◆ **Written exercise**
Output, please, exactly those lines of the listing that come before the line with "PI = math.pi", along with that line itself.

◆ **Dataset extract**
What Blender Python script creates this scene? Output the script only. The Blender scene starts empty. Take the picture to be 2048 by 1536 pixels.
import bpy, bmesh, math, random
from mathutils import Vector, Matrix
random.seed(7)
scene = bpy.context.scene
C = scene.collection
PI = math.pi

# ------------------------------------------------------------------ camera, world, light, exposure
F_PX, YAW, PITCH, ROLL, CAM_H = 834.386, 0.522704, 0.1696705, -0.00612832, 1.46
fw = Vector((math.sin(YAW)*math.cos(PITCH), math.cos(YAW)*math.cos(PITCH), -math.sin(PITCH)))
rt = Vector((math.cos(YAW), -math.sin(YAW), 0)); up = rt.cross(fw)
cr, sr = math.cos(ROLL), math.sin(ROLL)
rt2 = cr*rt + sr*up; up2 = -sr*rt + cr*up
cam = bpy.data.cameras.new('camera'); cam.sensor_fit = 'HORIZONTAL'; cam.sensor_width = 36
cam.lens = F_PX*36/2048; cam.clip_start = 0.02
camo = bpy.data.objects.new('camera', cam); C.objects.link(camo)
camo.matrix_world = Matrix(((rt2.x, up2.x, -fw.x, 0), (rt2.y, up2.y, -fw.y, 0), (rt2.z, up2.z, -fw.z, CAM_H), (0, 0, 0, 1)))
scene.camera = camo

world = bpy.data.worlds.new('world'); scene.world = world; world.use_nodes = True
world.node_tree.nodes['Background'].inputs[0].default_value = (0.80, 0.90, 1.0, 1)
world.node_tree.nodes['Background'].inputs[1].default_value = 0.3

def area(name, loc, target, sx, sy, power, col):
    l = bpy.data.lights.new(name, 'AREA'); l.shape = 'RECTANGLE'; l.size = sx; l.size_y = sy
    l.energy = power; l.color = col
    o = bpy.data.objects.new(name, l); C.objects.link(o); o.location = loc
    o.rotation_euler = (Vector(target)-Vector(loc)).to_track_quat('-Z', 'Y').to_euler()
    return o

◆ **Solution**
What Blender Python script creates this scene? Output the script only. The Blender scene starts empty. Take the picture to be 2048 by 1536 pixels.
import bpy, bmesh, math, random
from mathutils import Vector, Matrix
random.seed(7)
scene = bpy.context.scene
C = scene.collection
PI = math.pi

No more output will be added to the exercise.